Ryan hasn't lived the privileged life, said his mother, describing his diligence in studying and how he spends afternoons working as a computer programmer after school. "He's earned it on his own."

For Ryan, it's also been a matter of faith.

One day as a sophomore in high school, when he had been praying to find a meaningful project for the upcoming science fair, he was eating a hamburger at a fast food restaurant when he noticed a deaf teenager struggling through the convoluted process of using an adult to interpret her order.

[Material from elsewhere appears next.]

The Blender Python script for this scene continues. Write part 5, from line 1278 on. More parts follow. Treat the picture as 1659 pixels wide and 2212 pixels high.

"He told me about his interest to create a better means of communication, but he has so many ideas I didn't think anything about it," said Sister Patterson. Several days later Ryan demonstrated his creation to his mother. He had wired nine sensors to a golf glove and connected it to a laptop computer. After hastily teaching himself the sign language alphabet, he programmed the computer to recognize his hand gestures and translate the motions into text on a small screen about the size of a cell phone.

For his invention Ryan won first place in the Western Slope Regional Science Fair. He continued to develop the glove, winning the Seaborg Prize, which included a trip to Sweden for the presentation of Nobel prizes.

Ryan also credits a mentor, John McConnell, for his success. Mr. McConnell was a retired physicist when he was asked by the school district to assist Ryan in the development of his scientific talents. For hours every Saturday Ryan visited Mr. McConnell who taught him and helped with research.

"I'll never see another Ryan Patterson in my life," he was quoted as saying.

"The mentor really made a difference," said Sister Patterson describing John McConnell.

Despite the attention, Ryan maintains a "good perspective," said Bishop G. Lee Eberhart. His project has drawn widespread publicity in magazines, newspapers and national television, earning him the reputation as the "whiz kid."

"He's been steady in his service and always faithful in his assignments, and has prepared himself to serve a mission," said Bishop Eberhart.